The final Pillar of ASEAN is the ASEAN Socio-Cultural Community (ASCC). The ASCC focuses on human development. It envisages a Community that promotes social welfare, poverty eradication, education, equality of opportunity, human rights, environmental protection, cooperation on climate and natural disasters, all underpinned by a deep respect for cultural diversity and an (arguably facile) pledge to ‘narrow the gap’ between wealthier and poorer members. The inter-governmental activities designed to execute the ASCC agenda are equally diverse, if limited. Fundasaun Mahein does not discuss these activities here in detail.
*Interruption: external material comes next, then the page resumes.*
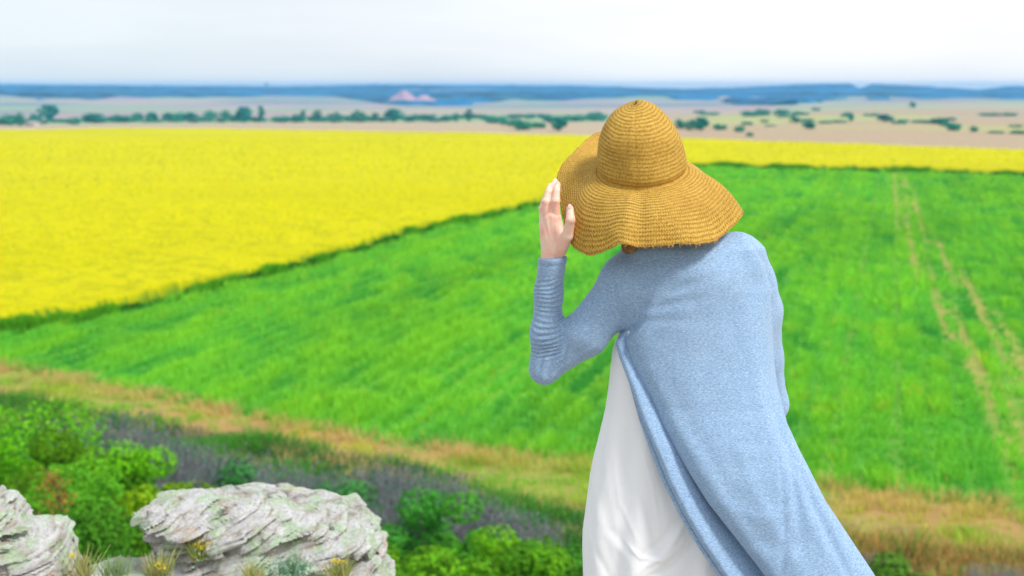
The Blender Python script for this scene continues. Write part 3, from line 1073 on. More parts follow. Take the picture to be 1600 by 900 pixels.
# mine headframe on the skyline
def headframe():
    p = hit(420, 142); d = math.hypot(p[0], p[1])
    y = 4900; x = (420 - 800) / FPX * y; z = float(H(x, y))
    m = simple('rusty_steel', (0.22, 0.12, 0.12), 0.8)
    root = empty('headframe', (x, y, z)); root.scale = (1, 1, 0.78)
    ts = []
    for sx_ in (-1, 1):
        for sy_ in (-1, 1):
            ts.append(tube([[sx_ * 5, sy_ * 5, -2], [sx_ * 2, sy_ * 2, 20]], [1.0, 0.8], 5))
    for k in range(4):
        q = 4 - k * 0.7
        for s in (-1, 1):
            ts.append(tube([[-q, s * q, k * 5], [q, s * q, k * 5 + 4]], [0.4, 0.4], 4))
    ts.append(tube([[2, 0, 18], [14, 0, -2]], [0.9, 0.9], 5))
    V, F = join_tubes(ts)
    mesh_from('frame', V, F, m, root)
    V, F = box(-4.5, 4.5, -4, 4, 17, 24)
    mesh_from('cabin', V, F, m, root, smooth=False)
    tag(root, 'tiny dark mine tower on the skyline at left', 'tower')
headframe()


def mound(px, w_px, top, basey, Y, seed):
    c = P(px, basey, Y); hgt = P(px, top, Y)[2] - c[2]
    wd = w_px / FPX * Y / 2
    n = 60
    u = np.linspace(-1, 1, n)
    A, B = np.meshgrid(u, u, indexing='ij')
    r = np.sqrt(A * A + B * B)
    z = np.clip(1 - r, 0, 1) ** 0.95 * (1 + 0.18 * fbm(A * 3, B * 3, 0, 4, seed)) * 1.15
    z = np.minimum(z, 1.0 + 0.05 * fbm(A * 5, B * 5, 0, 2, seed))
    V = np.stack([c[0] + A * wd, Y + B * wd, c[2] + z * hgt - 3 * (z <= 0) ], -1).reshape(-1, 3)
    idx = np.arange(n * n).reshape(n, n)
    F = np.stack([idx[:-1, :-1], idx[1:, :-1], idx[1:, 1:], idx[:-1, 1:]], -1).reshape(-1, 4)
    o = mesh_from('hill', V, F, M_mound)
    tag(o, kind='structure')


M_mound = simple('pink_spoil', (0.38, 0.22, 0.30), 0.95, 0.02, (0.50, 0.30, 0.34))
mound(631, 66, 142, 166, 2450, 3)
mound(664, 58, 149, 164, 2380, 4)

# ------------------------------------------------------------------ haze
V, F = box(-6100, 6100, -6100, 6100, -75, 11)
m = bpy.data.materials.new('haze'); m.use_nodes = True
nt = m.node_tree
nt.nodes.clear()
o_ = nt.nodes.new('ShaderNodeOutputMaterial')
pv = nt.nodes.new('ShaderNodeVolumePrincipled')
pv.inputs['Color'].default_value = (0.20, 0.56, 1.0, 1)
pv.inputs['Density'].default_value = 0.00016
pv.inputs['Anisotropy'].default_value = 0.0
nt.links.new(pv.outputs[0], o_.inputs['Volume'])
hz = mesh_from('haze', V, F, m, smooth=False)
tag(hz, kind='stuff')

# ------------------------------------------------------------------ rocks
def rock_material():
    m, nt, b = new_mat('layered_rock')
    tcn = nt.nodes.new('ShaderNodeTexCoord')
    ob = tcn.outputs['Object']
    mp = nt.nodes.new('ShaderNodeMapping')
    mp.inputs['Rotation'].default_value = (R(-12), R(20), R(10))
    nt.links.new(ob, mp.inputs['Vector'])
    st = noise_node(nt, 7.5, 10, 0.70, mp.outputs[0], msc=(1, 1, 9))
    bl = noise_node(nt, 7, 5, 0.6, ob)
    li = noise_node(nt, 11, 7, 0.65, ob)
    fi = noise_node(nt, 60, 5, 0.7, ob)
    c = ramp(nt, st.outputs['Fac'], [(0.28, (0.20, 0.145, 0.10)), (0.40, (0.42, 0.36, 0.30)), (0.50, (0.62, 0.615, 0.60)), (0.74, (0.76, 0.76, 0.75))])
    f1 = ramp(nt, bl.outputs['Fac'], [(0.58, (0, 0, 0)), (0.70, (1, 1, 1))])
    c = mixc(nt, f1, c, mixc(nt, 0.7, c, (0.62, 0.43, 0.26)))
    f2 = ramp(nt, li.outputs['Fac'], [(0.49, (0, 0, 0)), (0.58, (1, 1, 1))])
    c = mixc(nt, f2, c, mixc(nt, 0.6, c, (0.44, 0.62, 0.34)))
    c = mixc(nt, 1.0, c, ramp(nt, fi.outputs['Fac'], [(0.3, (0.72, 0.72, 0.72)), (0.65, (1.12, 1.12, 1.12))]), 'MULTIPLY')
    nt.links.new(c, b.inputs['Base Color'])
    b.inputs['Roughness'].default_value = 0.9
    b.inputs['Specular IOR Level'].default_value = 0.2
    mth = nt.nodes.new('ShaderNodeMath'); mth.operation = 'MULTIPLY_ADD'
    nt.links.new(st.outputs['Fac'], mth.inputs[0]); mth.inputs[1].default_value = 2.0
    nt.links.new(fi.outputs['Fac'], mth.inputs[2])
    bump(nt, b, mth.outputs[0], 0.9, 0.012)
    return m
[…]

We only want to alert readers to the dangers of subscribing uncritically to ASCC human welfare rhetoric, which is contradicted by the ASEAN principle of non-interference in domestic matters of member nations. In practice, the ASCC depoliticises human rights by avoiding discussion of State abuses while enthusiastically holding criminal networks accountable.
To conclude on a reflective note, readers will be aware that in this communiqué, Fundasaun Mahein has departed from its usual approach of identifying tangible problems (usually related to security) in Timor-Leste society, examining their causes and effects, stimulating debate and advocating for the implementation of remedial policy. This is clearly not possible when it comes to Timor-Leste’s imminent accession to ASEAN and its subsequent trajectory, not only because it lies in the nebulous future but also because its ramifications will surely be complex, both positive and negative. At this stage, Fundasaun Mahein can only reasonably advocate for the need for more, and broader, public discussion. Such discussion should go beyond Timor-Leste’s diplomatic and domestic political discourse by addressing some of the potential issues that, perhaps, Timor-Leste might well anticipate now and be prepared for later.